Georgin, Francois. Three Roads to Eternity. 1825. Cornell University: PJ Mode Collection of Persuasive Cartography
As Matthew's gospel indicates, the way away from God is broad and many are on that path. The variations rare similar, but each has not two but three paths. The non-scriptural path is the middle one, which looks like it is going to the new Jerusalem and, indeed, passes in view of the city, but then leads to damnation. The top version has the inscriptions and morals in English, while the center example is in French and the example at the bottomin German. 

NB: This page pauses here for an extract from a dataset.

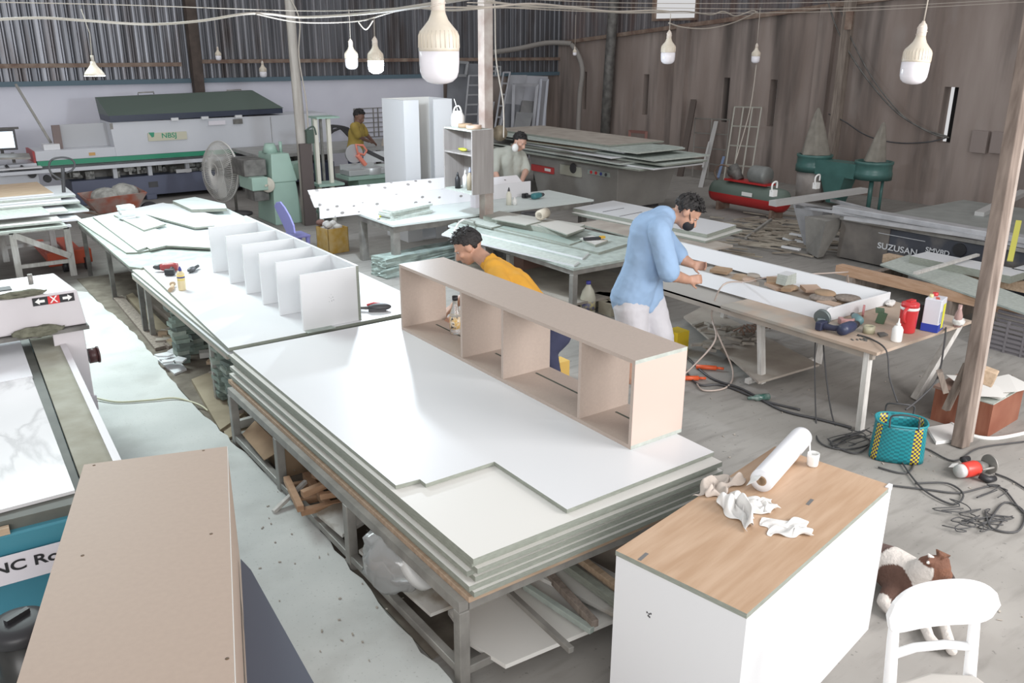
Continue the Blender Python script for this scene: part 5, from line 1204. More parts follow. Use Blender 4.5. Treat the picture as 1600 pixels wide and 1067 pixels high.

G. S. Peters (Printer/Publisher). Die Wege zum ewigen Leben oder dem Ewigen Verderben
Das Neue Jerusalem [The Paths to Eternal Life or Eternal Damnation. The New Jerusalem], 
n.d. Broadside. Free Library of Philadelphia, Rare Book Collection, Philadelphia, PA
As with many images that contrast heaven and hell, the artist seems to revel in the sufferings of those who follow the parade into hell. But when you read Jesus' words to the disciples what tone do you hear? Does Jesus seem to share the interest of the artists in ogling those who have chosen that broad way and no longer go about with him?